**Data block**
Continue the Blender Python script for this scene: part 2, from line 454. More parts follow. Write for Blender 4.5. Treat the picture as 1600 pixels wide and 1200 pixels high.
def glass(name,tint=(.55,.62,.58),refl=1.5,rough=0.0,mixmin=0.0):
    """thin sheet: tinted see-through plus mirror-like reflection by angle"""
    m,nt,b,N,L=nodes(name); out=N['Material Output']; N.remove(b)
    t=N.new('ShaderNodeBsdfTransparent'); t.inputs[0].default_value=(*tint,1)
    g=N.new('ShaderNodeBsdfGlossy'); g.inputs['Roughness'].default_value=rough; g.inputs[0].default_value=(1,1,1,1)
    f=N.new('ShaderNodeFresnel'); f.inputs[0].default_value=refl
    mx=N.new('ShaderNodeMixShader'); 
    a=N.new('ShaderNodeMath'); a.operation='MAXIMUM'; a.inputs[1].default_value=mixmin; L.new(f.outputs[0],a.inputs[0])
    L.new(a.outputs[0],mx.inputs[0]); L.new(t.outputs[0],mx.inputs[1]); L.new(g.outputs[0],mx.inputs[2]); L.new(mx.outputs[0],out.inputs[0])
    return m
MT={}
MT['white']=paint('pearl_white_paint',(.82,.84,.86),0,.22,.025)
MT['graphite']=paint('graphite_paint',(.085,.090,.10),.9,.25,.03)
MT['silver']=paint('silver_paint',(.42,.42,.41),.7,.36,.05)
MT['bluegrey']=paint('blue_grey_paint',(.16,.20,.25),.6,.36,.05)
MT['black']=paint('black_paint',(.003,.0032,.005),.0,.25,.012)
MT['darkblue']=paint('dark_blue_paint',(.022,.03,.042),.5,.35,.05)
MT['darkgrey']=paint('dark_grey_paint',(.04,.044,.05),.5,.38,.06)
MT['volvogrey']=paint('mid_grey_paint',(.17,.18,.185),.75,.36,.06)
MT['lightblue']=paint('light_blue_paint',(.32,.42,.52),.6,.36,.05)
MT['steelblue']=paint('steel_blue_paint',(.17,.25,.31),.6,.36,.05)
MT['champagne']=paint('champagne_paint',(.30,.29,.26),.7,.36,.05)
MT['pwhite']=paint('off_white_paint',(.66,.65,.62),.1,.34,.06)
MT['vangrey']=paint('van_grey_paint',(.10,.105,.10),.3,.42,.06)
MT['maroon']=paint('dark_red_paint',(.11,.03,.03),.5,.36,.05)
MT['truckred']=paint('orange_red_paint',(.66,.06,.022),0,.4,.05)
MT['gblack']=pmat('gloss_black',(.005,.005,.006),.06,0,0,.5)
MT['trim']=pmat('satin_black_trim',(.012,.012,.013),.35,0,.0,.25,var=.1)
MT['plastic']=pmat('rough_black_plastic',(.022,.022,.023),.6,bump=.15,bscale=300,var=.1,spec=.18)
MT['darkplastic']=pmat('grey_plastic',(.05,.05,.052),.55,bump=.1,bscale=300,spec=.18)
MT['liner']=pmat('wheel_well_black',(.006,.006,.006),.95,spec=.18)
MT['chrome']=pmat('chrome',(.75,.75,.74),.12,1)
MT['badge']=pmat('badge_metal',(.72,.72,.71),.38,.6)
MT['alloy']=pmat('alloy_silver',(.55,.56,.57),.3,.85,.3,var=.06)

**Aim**
Write down the full listing again, exactly.

**Reply to the exercise**
Continue the Blender Python script for this scene: part 2, from line 454. More parts follow. Write for Blender 4.5. Treat the picture as 1600 pixels wide and 1200 pixels high.
def glass(name,tint=(.55,.62,.58),refl=1.5,rough=0.0,mixmin=0.0):
    """thin sheet: tinted see-through plus mirror-like reflection by angle"""
    m,nt,b,N,L=nodes(name); out=N['Material Output']; N.remove(b)
    t=N.new('ShaderNodeBsdfTransparent'); t.inputs[0].default_value=(*tint,1)
    g=N.new('ShaderNodeBsdfGlossy'); g.inputs['Roughness'].default_value=rough; g.inputs[0].default_value=(1,1,1,1)
    f=N.new('ShaderNodeFresnel'); f.inputs[0].default_value=refl
    mx=N.new('ShaderNodeMixShader'); 
    a=N.new('ShaderNodeMath'); a.operation='MAXIMUM'; a.inputs[1].default_value=mixmin; L.new(f.outputs[0],a.inputs[0])
    L.new(a.outputs[0],mx.inputs[0]); L.new(t.outputs[0],mx.inputs[1]); L.new(g.outputs[0],mx.inputs[2]); L.new(mx.outputs[0],out.inputs[0])
    return m
MT={}
MT['white']=paint('pearl_white_paint',(.82,.84,.86),0,.22,.025)
MT['graphite']=paint('graphite_paint',(.085,.090,.10),.9,.25,.03)
MT['silver']=paint('silver_paint',(.42,.42,.41),.7,.36,.05)
MT['bluegrey']=paint('blue_grey_paint',(.16,.20,.25),.6,.36,.05)
MT['black']=paint('black_paint',(.003,.0032,.005),.0,.25,.012)
MT['darkblue']=paint('dark_blue_paint',(.022,.03,.042),.5,.35,.05)
MT['darkgrey']=paint('dark_grey_paint',(.04,.044,.05),.5,.38,.06)
MT['volvogrey']=paint('mid_grey_paint',(.17,.18,.185),.75,.36,.06)
MT['lightblue']=paint('light_blue_paint',(.32,.42,.52),.6,.36,.05)
MT['steelblue']=paint('steel_blue_paint',(.17,.25,.31),.6,.36,.05)
MT['champagne']=paint('champagne_paint',(.30,.29,.26),.7,.36,.05)
MT['pwhite']=paint('off_white_paint',(.66,.65,.62),.1,.34,.06)
MT['vangrey']=paint('van_grey_paint',(.10,.105,.10),.3,.42,.06)
MT['maroon']=paint('dark_red_paint',(.11,.03,.03),.5,.36,.05)
MT['truckred']=paint('orange_red_paint',(.66,.06,.022),0,.4,.05)
MT['gblack']=pmat('gloss_black',(.005,.005,.006),.06,0,0,.5)
MT['trim']=pmat('satin_black_trim',(.012,.012,.013),.35,0,.0,.25,var=.1)
MT['plastic']=pmat('rough_black_plastic',(.022,.022,.023),.6,bump=.15,bscale=300,var=.1,spec=.18)
MT['darkplastic']=pmat('grey_plastic',(.05,.05,.052),.55,bump=.1,bscale=300,spec=.18)
MT['liner']=pmat('wheel_well_black',(.006,.006,.006),.95,spec=.18)
MT['chrome']=pmat('chrome',(.75,.75,.74),.12,1)
MT['badge']=pmat('badge_metal',(.72,.72,.71),.38,.6)
MT['alloy']=pmat('alloy_silver',(.55,.56,.57),.3,.85,.3,var=.06)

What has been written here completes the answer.